Beowulf, eski İngilizce yazılmış bir manzum kahramanlık destanı ve destana adını veren kahramanın adıdır. MS 6. yüzyılda geçtiği sanılan olaylar MS 700-750 yılları arasında derlenmişse de bugün elde bulunup Nowell Codex (Cotton Vitellius) adıyla bilinen 3182 satırlık el yazması MS 8-11. yüzyıllar arasında yazılmış olmalıdır. Günümüzde British Museum’da korunan Nowell Codex, 1731 yılında Sir Robert Cotton’un bir yangından kurtarılan koleksiyonu arasında bulunmuş, ilk olarak 1815 yılında Danimarkalı yazar Grímur Jónsson Thorkelin tarafından yayınlanmıştır.
Germen edebiyatının en eski destanı ve günümüze ulaşan 4 Anglosakson elyazmasından birisi olan Beowulf, Angle lehçesiyle kimliği bilinmeyen bir şair tarafından yazılmış olup, destanın konusu İngiltere’de değil İskandinavya’dan İngiltere’ye göçen Germen kabilelerinin eski vatanları olan Geatland bölgesinde (Danimarka ve Güney İsveç) geçmektedir. Beowulf’un kimliği bilinmeyen yazarının pagan atalarının kahramanlık geleneğini seven yeni Hıristiyanlardan birisi olduğu sanılmakta kimilerinde bir manastırda keşiş olduğu ileri sürülmektedir.

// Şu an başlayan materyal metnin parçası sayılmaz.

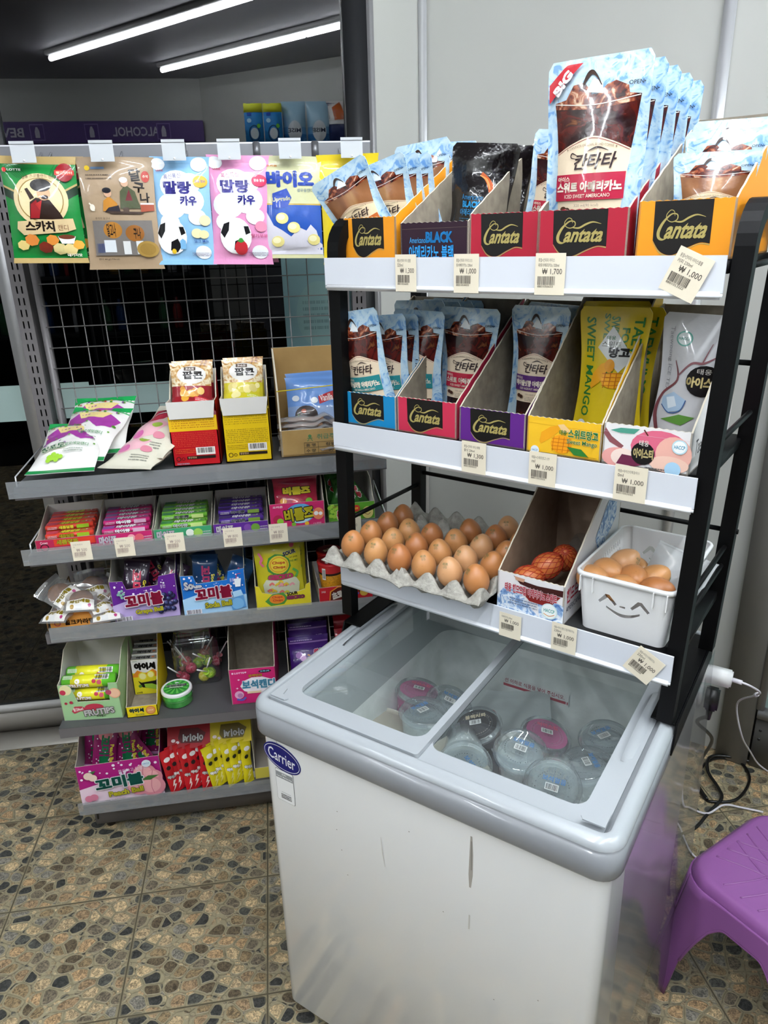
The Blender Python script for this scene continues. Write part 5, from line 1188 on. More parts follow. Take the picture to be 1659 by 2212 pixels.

Destana adını veren Beowulf, olağanüstü güçlü, yardımsever, korkusuz ve kusursuz bir savaşçı olarak tasvir edilmektedir. Beowulf, tehlikelerle dolu bir dünyada ölümün kaçınılmazlığını ağırbaşlılıkla kabul ederken adalet ve doğruluk çizgisinden ayrılmadan cesaretiyle anlamlı bir yaşam yaratmayı başarmış, değiştirilemez kaderi (Wyrd) soğukkanlılıkla kabul ederken, umutsuzluğa karşı mücadele edip, başkalarının iyiliği için kendini feda ederek kahraman sıfatını fazlasıyla hak etmiştir. Beowulf’da kabileye ve lidere bağlılık, intikam duygusu temalarının yanı sıra Hıristiyanlığın ve canavarlarla kapışma gibi halk masallarının da izlerine rastlanmaktadır.
Destanda kahraman Beowulf Grendel, Grendel’in göldeki annesi ve ateş ejderhası ile savaşmaktadır. İlk bölümde Mızraklı Danların kralı Hrothgar’ın yaptırıp Heorot (Geyikli Şato) adını verdiği üçgen formundaki devasa şatosuna Grendel adlı bir canavar musallat olmuş, Grendel, Dan savaşçılarını topluca katledip yediği için şato büyük ölçüde boşalmıştır.
Kabil ırkından geldiğine inanılan Grendel üzerinde atalarına özgü bir lanet olan ölüm işaretini taşımakta, annesiyle birlikte bir hayvan ininde yaşamaktaydı. Grendel, şatodan tüm gün boyunca yayılan arp ve şarkı sesinden bunalınca gece yarısı Heorot’a girerek bal liköründen sarhoş olmuş 30 savaşçıyı parçalamış ve ziyafetine ininde devam edebilmek için ölülerin en lezzetli parçalarını omuzunda taşıdığı ejderha derisinden torbasına doldurarak inine geri dönmüştür. Hrothgar ve Danlar felaketin büyüklüğünü görmüş ve canavarın geri dönmemesi için putlara adaklar sunmak ya da Grendel’i ödüllendirmek gibi türlü yöntemler denemişlerse de canavarın iştahını kesmek ve ölümleri sonlandırmak mümkün olmamıştır. 12 yıl boyunca Heorot’a musallat olan bu iblisin yaptıkları ve bölgedeki Danların çaresizliği tüm Gaetland’a yayılmıştır.